Al cumplirse el aniversario 75 de la liberación de Auschwitz, el campo de concentración y exterminio más grande de Europa, Adán García es contundente: “Un genocidio no empieza con el asesinato de una persona, sino que se gesta en cuestiones tan sencillas como un insulto o en la discriminación y violencia hacia el otro por el simple hecho de ser diferente”.

En entrevista con EL UNIVERSAL, el director Académico del Museo Memoria y Tolerancia afirma que aquel 27 de enero de 1945 —cuando el Ejército Rojo de la Unión de Repúblicas Socialistas Soviéticas (URSS) rescató a 7 mil prisioneros del más de un millón y medio de personas que ahí estuvieron recluidas— deja a la sociedad la enseñanza de que el ser humano tiene una capacidad destructiva inimaginable, pero posee la libertad de elegir una actitud que se contraponga a la violencia, la injusticia y el odio.

Para García, los discursos de odio empiezan desde casa y pueden escalar hasta convertirse en la bandera política de cualquier país.

Actos como el atentado antisemita ocurrido en Pittsburgh en 2018, en el que murieron 11 judíos en una sinagoga; las manifestaciones supremacistas de neonazis, blancos y miembros del Ku Klux Klan en Charlottesville, en 2017, o el tiroteo del año pasado en El Paso, Texas, en el que el atacante buscaba asesinar mexicanos en un Walmart, son consecuencia de “utilizar al otro, al diferente, para construir un enemigo y forjar una identidad nacional”.

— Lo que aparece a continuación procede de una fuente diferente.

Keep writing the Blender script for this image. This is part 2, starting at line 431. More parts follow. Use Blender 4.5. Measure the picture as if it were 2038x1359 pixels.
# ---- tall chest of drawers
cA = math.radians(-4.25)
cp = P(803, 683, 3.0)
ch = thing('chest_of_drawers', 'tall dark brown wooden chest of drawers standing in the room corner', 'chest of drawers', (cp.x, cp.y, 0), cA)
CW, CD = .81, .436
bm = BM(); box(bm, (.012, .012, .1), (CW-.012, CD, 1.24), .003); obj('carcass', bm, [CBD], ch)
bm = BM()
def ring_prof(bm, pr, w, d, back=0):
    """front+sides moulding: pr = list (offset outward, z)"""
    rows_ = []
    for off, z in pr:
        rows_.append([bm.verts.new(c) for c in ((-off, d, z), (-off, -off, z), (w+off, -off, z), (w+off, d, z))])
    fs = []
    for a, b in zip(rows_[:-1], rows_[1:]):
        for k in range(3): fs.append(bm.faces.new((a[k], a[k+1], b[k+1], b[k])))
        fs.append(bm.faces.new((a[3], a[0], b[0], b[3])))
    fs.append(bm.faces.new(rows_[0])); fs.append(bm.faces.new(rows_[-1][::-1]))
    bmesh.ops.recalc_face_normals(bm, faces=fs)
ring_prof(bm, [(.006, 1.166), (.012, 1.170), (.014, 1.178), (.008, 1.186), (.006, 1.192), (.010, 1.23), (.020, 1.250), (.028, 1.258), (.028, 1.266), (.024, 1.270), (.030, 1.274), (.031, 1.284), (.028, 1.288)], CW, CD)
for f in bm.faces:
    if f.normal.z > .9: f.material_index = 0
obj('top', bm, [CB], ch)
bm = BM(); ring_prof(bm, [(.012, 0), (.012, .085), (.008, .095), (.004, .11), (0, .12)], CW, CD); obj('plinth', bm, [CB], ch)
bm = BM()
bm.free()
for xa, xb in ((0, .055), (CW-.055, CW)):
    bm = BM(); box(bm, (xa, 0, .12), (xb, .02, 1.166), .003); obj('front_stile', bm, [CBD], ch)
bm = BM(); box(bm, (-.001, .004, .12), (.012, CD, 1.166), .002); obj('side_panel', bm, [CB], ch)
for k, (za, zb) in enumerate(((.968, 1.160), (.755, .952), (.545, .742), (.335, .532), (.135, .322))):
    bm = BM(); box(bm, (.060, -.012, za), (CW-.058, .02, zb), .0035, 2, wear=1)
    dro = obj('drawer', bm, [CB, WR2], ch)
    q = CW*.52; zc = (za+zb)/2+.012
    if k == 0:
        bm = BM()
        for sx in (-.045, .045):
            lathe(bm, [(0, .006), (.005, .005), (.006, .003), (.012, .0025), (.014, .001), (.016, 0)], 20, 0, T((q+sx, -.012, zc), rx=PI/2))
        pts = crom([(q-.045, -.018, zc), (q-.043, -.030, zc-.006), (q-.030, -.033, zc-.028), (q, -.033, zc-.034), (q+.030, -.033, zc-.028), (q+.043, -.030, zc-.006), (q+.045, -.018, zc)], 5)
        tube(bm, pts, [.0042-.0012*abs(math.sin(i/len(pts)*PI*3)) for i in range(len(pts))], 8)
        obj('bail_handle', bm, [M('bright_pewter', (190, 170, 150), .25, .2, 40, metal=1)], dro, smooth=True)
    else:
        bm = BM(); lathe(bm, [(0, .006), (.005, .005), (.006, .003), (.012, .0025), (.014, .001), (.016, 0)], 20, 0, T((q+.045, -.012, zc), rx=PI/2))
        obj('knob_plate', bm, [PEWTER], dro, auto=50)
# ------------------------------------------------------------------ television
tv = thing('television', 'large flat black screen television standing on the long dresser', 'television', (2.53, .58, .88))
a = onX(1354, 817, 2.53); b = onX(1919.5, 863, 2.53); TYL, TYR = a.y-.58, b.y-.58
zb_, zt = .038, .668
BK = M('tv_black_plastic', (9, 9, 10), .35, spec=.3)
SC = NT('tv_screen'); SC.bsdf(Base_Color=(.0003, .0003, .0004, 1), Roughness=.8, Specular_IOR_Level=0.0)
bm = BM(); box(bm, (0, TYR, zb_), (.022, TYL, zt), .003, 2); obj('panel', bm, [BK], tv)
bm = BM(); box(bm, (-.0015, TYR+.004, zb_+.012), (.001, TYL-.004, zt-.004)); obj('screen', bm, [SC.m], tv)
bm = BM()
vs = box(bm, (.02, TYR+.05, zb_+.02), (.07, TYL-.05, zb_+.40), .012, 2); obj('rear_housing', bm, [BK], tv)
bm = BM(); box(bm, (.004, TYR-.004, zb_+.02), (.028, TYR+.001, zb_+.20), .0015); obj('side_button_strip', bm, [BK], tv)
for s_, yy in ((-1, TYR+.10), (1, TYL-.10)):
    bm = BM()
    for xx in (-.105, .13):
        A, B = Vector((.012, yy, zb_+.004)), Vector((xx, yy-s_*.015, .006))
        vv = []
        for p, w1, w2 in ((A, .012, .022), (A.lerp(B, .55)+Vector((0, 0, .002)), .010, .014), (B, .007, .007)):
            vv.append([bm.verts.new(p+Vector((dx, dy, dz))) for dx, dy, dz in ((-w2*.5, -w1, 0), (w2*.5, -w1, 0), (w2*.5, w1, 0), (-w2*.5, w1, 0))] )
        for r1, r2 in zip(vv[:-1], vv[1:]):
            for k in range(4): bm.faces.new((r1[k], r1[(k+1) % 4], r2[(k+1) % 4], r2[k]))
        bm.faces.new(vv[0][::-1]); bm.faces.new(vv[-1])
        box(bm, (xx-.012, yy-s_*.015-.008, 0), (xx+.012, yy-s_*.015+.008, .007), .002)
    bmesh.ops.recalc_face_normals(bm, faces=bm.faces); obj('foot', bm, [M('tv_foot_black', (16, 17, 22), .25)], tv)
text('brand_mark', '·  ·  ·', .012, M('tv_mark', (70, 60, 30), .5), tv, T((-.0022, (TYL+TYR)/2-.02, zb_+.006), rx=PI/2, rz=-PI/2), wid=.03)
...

Estos genocidios son posibles porque quienes escuchan insultos y discursos que vulneran los derechos del otro o lesionan su dignidad, los normalizan y aceptan tácitamente, al no levantar la voz, que eso se puede hacer.

“Cuando tú te burlas de un compañero por su orientación sexual o lo llamas con un apodo por su tono de piel u origen, eso atenta contra la igualdad. Estás deshumanizándolo a él, pero también a ti porque estás dejando de actuar con humanidad”.

Asegura que todos los días corremos el riesgo de que esos prejuicios que inician desde lo más pequeño de la vida cotidiana escalen a la gente en el poder y que un ataque contra una población específica inicie un conflicto.

“Una de las lecciones de este aniversario es la reflexión de que el Holocausto fue algo que pudo haberse detenido, no tenía por qué haber pasado (…) Que los seres humanos podemos ser capaces de la peor crueldad, pero también de los actos más sublimes de salvación del otro, porque dentro del Holocausto nazi hubo también gente que salvó a muchas personas.

“La humanidad como valor protege al género humano. Y si esa actitud se contrapone al odio, si tiene que ver con el respeto, con la aceptación de las diferencias y con la búsqueda de la convivencia armónica (...) otro mundo es posible”.

La liberación

Antes de que el Holocausto tuviera nombre, la gente se refería a los horrores que cometió el régimen nazi contra el pueblo judío como “lo que pasó en Auschwitz”, explica García. En ese lugar, donde se había industrializado la muerte, el panorama que encontraron los soldados soviéticos era tan inimaginable, inhumano y macabro que la gente llegó a dudar de su existencia.

El campo estaba dividido en tres partes: Auschwitz I era sólo para concentración; Birkenau era un sitio de exterminio y en Monowitz se extraía hasta la última gota de vida en trabajos forzados.

“Los nazis calculaban cuántas calorías se necesitaban para sobrevivir de un día a otro hasta que los cuerpos de los prisioneros se fueran consumiendo mientras hacían los trabajos que los obligaban a realizar.

“Una persona duraba más o menos cuatro meses en los campos de concentración. La gente que el Ejército Rojo encontró el día de la liberación tenía más o menos ese tiempo viviendo en los campos. Estaban en los huesos”, relata.

Ante el miedo de perder la guerra, los alemanes incrementaron sus esfuerzos por exterminar al pueblo judío y a “otros enemigos” del régimen nazi en los crematorios. Después buscaron eliminar la evidencia.

“Mientras el ejército soviético avanzaba, empiezan a sacar a la gente de los campos y a llevarlos en las marchas de la muerte. Eran transportados a pie en el invierno europeo hacia el norte. Lo que buscaban era que murieran en el camino y así seguir borrando la evidencia de que habían estado en los campos”.

La liberación, asegura, no marcó el fin de la Segunda Guerra Mundial, sino que llegó tarde para la mayoría de los prisioneros —primero en ese campo y después en otros— y dejó varados, sin presente ni futuro, a 11 millones de sobrevivientes.